On a weekend at the seaside home of Sarah's parents, Adrien
introduces Manu to the busy couple and his magical smile
seems to work its effect on everyone, but especially Mehdi,
who is as surprised as anyone to fall for the handsome
young man. The exact moment of the proverbial spark can
almost be seen literally in a beautifully photographed
sequence that starts with Mehdi and Manu horsing around
in and under water to the latter's near-drowning and Mehdi
dragging Manu to shore and his shocking realisation that
-- while holding him in a position that uncannily evokes
Michelangelo's Pietà -- as a policeman and a fellow
human being it is his duty to apply mouth-to-mouth resuscitation.
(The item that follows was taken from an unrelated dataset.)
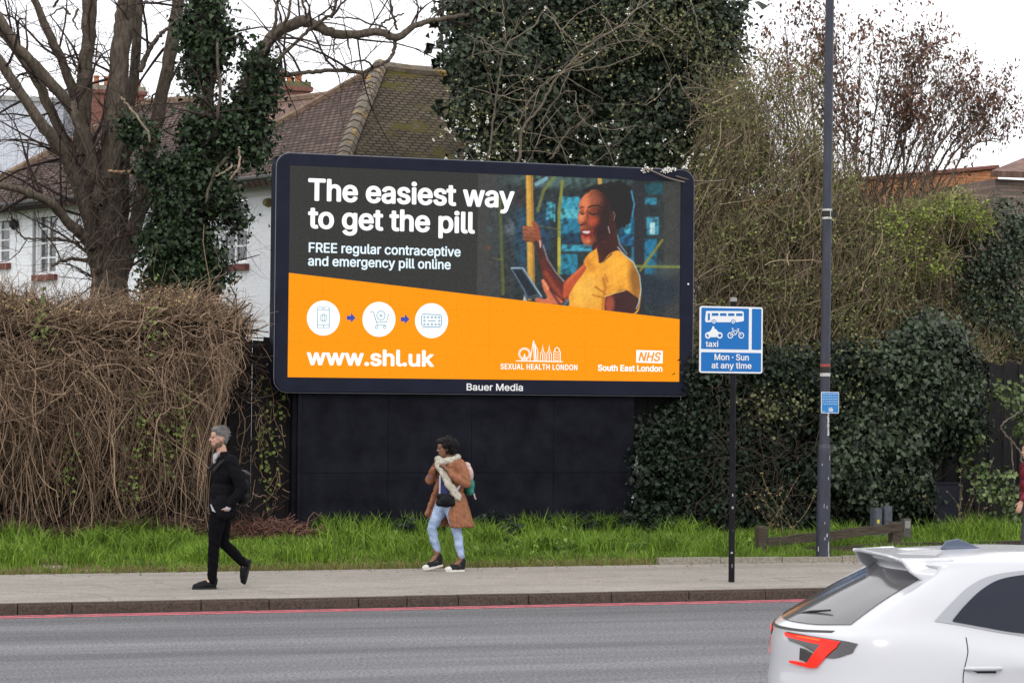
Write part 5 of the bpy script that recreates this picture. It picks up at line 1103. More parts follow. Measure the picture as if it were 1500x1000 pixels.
# dead climber over the left fence ------------------------------------
M['vine'] = mat('dead_vine', (.062, .041, .030), .85, island=.75, hue_island=(.235, .165, .112), spec=.1)
dv = empty('dead_climber', (0, 0, 0), 'brown tangle of leafless climbing stems hanging over the dark fence at the left', 'climbing plant')
n = 6600; px = rng.uniform(-60, 440, n)
def topline(x): return np.interp(x, [-60, 0, 60, 150, 220, 280, 330, 355, 372, 440], [452, 450, 462, 464, 452, 446, 462, 470, 482, 560])
def botline(x): return np.interp(x, [-60, 0, 150, 240, 290, 310, 340, 365, 440], [735, 740, 745, 735, 715, 660, 600, 560, 600])
def redge(y): return np.interp(y, [440, 480, 520, 560, 600, 650, 700, 770], [352, 368, 362, 345, 322, 304, 296, 292])
ok = px < 372; px = px[ok]; n = len(px)
u = rng.random(n) ** 1.25; py = topline(px) + u * (botline(px) - topline(px)) * .85 + rng.normal(size=n) * 4
dep_ = .28 + .75 * np.sin(np.clip((py - topline(px)) / 190, 0, 1) * pi * .8 + .25) * np.clip((395 - px) / 70, .2, 1)
ok = px < redge(py) - 14; px, py, dep_, u = px[ok], py[ok], dep_[ok], u[ok]; n = len(px)
Yv = 33.5 - dep_ * rng.uniform(.25, 1.1, n)
A = atA(px, py, Yv)
ln = rng.uniform(.25, 1.2, n); ang = rng.normal(size=n) * 1.0 + np.where(u < .12, pi * .75 * rng.choice([-1, 1], n), 0)
Bp = A + np.column_stack([np.sin(ang) * ln, rng.normal(size=n) * .14, -np.cos(ang) * ln * np.where(u < .1, .25, 1)])
Bp[:, 1] = np.minimum(Bp[:, 1], 33.52); Bp[:, 2] = np.maximum(Bp[:, 2], .25)
q_, qy_ = projA(Bp); Bp[:, 0] -= np.clip(q_ - redge(qy_) - 4, 0, None) / 100
kp = nfield(A * 1.1) > -.45 + .5 * np.clip((py - 600) / 150, 0, 1); A, Bp = A[kp], Bp[kp]; n = len(A); P = curves(A, Bp, 9, .13, .05 * 1); P[..., 1] = np.minimum(P[..., 1], 33.55)
R = rng.choice([.0035, .005, .007, .011], n, p=[.45, .33, .17, .05])[:, None] * np.linspace(1, .5, 9)[None]
def pull(P):
    B_, n_, _ = P.shape; off = np.repeat(rng.normal(size=B_) * 13 + 2, n_) - np.repeat((rng.random(B_) < .06) * 45., n_)
    qx_, qy_ = projA(P.reshape(-1, 3)); over = np.clip(qx_ - redge(qy_) + off, 0, None); sh_ = (over * .88 / 96).reshape(B_, n_)
    k_ = np.array([.25, .5, .25]); sh_ = np.apply_along_axis(lambda r: np.convolve(np.pad(r, 1, 'edge'), k_, 'valid'), 1, sh_)
    P[..., 0] -= sh_; return P
P = pull(P); V, Q = tubes(P, R, 3); Acc().add(V, Q).build('stems', M['vine'], dv)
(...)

This scene is the pivot on which the story turns. Mehdi
and Manu begin a clandestine affair that basically consists
of daily meetings for sex (Medhi and Sarah have an open
marriage); Adrien finds out and finds the thought that
somebody else is having sex with Manu unbearable (but
especially the fact that it is Sarah's husband) and Manu
then comes down with a mysterious illness that Adrien
tries his best to understand. Sarah, in turn, finally
finds inspiration for her work in the turmoil of the characters'
personal lives, though the others are not too keen to
see their troubles exposed except for Manu, who realises
that there is no cure in sight for AIDS and he is deteriorating
quickly. At least his story is something a penniless youngster
like him can leave behind.
The same scene also highlights many other important aspects
of the film, notably its stunning cinematography by Julien
Hirsch (César winner for Lady Chatterley), which
uses a slightly larger-than-usual grain that puts everything
on screen squarely in the pre-digital era. The shot of
the lifeless Manu as held by Mehdi is but one of the film's
many carefully composed images that are not only beautiful
but also resonate on a thematic level. Earlier, Manu was
shown running along the rocky coast in a travelling shot
that ends when Manu runs up into a barren tree and cannot
climb up any further, cut off from the ground yet not
yet up in the sky.
Another mesmerizing shot shows Manu and his sister in
two alternated close-ups in a completely still lake. Both
face the camera but are unable to speak because their
mouths are submerged in the water. Not speaking would
seem fatal for an opera singer and someone who wants to
pass on his story, but both seem serene, even happy. The
continuous presence of water is important throughout the
film and is used as an indicator of fluidity in general
and to reflect the passage yet the muteness of time ("one
can never step into the same river twice yet the river
is a constant presence").
The fluidity of water is also a physical reminder that
category boundaries in human relationships are not as
clear-cut as they might at first appear. Mehdi, for example,
is a revealed to be not only a butch law enforcer but
also a loving father and a passionate and caring lover
who withers away when Manu refuses to see him when AIDS
turns him into a physical wreck. Clearly, for Medhi their
relationship was about more than sex alone (Bouajila's
extraordinary performance is a revelation; watch the scene
in which he visits Manu at the camping: it feels like
a French-language outtake of Brokeback Mountain -- it
is that intense). Likewise Adrien is revealed to be more
than the forced-to-be-platonic admirer; Sarah is not just
a woman with a writer's block and a form of postnatal
depression and Manu is not just an innocent young man
hit by adversity. Only Julie is somewhat underdeveloped
and could have used some more screentime.
Still, Téchine, aided by his screenwriters and
his regular editor Martine Giordano, succeeds in cramming
more material into his 112-minute film than in all the
350 minutes of Angels in America combined. More importantly,
it is not strictly about AIDS but "just" about
human beings trying to get on with life for however long
it may last and -- if they are lucky -- bear witness to
the strength and complexity of the human spirit.